2. Right of publicity & AI
Defined: The Right of Publicity is the right of individuals to control the commercial use of their name, image, likeness, or voice (NIL).
Current Law: There is no federal NIL law, only state laws that are not entirely consistent. Tenn. has what’s called The Elvis Act, which protects individuals from AI voice cloning and unauthorized digital replicas. New York has a similar law. One area of the law that remains murky is what constitutes a commercial use of AI. A bill was introduced in Congress in 2024 that would forbid AI-generated replicas of people without their permission. However, the legislation hasn’t been voted on in the House or Senate.
Unresolved Legal issues: Are unauthorized clones in ads, music, and social media a violation of NIL laws? Or are they an expression of First Amendment rights?
Example 1: Grammarly’s “Expert Review”
This feature promised feedback on your writing from the perspective of a bunch of famous authors, journalists and academics. Now deactivated. Class-action lawsuit. The tool wasn’t that good, so it is making those writers look bad, they claim.
Go Deeper: Should you be allowed, legally, to use AI to “write like yourself”?
Should you be allowed to use AI to write like someone else? Would it make it more acceptable to train an AI on someone’s voice or image if the creative work used was first legally purchased?

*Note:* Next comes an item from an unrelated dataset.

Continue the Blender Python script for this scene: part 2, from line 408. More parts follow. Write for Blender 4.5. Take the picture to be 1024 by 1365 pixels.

Example 2: Matthew McConaughey
The actor has secured eight trademarks from the U.S. Patent and Trademark Office to protect his likeness and voice from unauthorized AI use. McConaughey’s lawyers believe that the threat of a lawsuit in federal courts would help deter misuse, though an actual court fight would have an uncertain outcome.
Go Deeper: There is a difference in how the law considers public vs. private citizens when it comes to issues of defamation. Should there also be a difference in how we treat the AI replication of a public figure?
How does generative AI challenge our traditional understanding of personal identity?
3. Liability
Defined: Businesses are responsible for damage caused by AI.
Current Law: Areas of risk include intellectual property infringement, data breaches, bias, and defamation. Improper AI use by employees, particularly deepfakes, could expose businesses to harassment and discrimination claims.
Unresolved Legal issues: Who is responsible when AI is used for harm? Are businesses responsible when employees use AI tools to create doctored images and audio targeting coworkers?
Examples:
In Maryland, a school employee was sentenced to jail after using AI to create a racist deepfake recording of a principal.
A Nashville television meteorologist sued her former station after management failed to adequately address deepfake sexual images created using her likeness.
Employers using AI to screen candidates’ social media could be held responsible for bias and false inferences. Cultural or linguistic styles, code-switching, slang, sarcasm, and memes, could lead to misclassification by bots. AI tools don’t understand context or sarcasm and are at risk of misreading humor, quotes, or historical posts. Reviews of social media feeds can reveal religion, disability, pregnancy, age, and a host of other factors that should not be considered at the time of hire.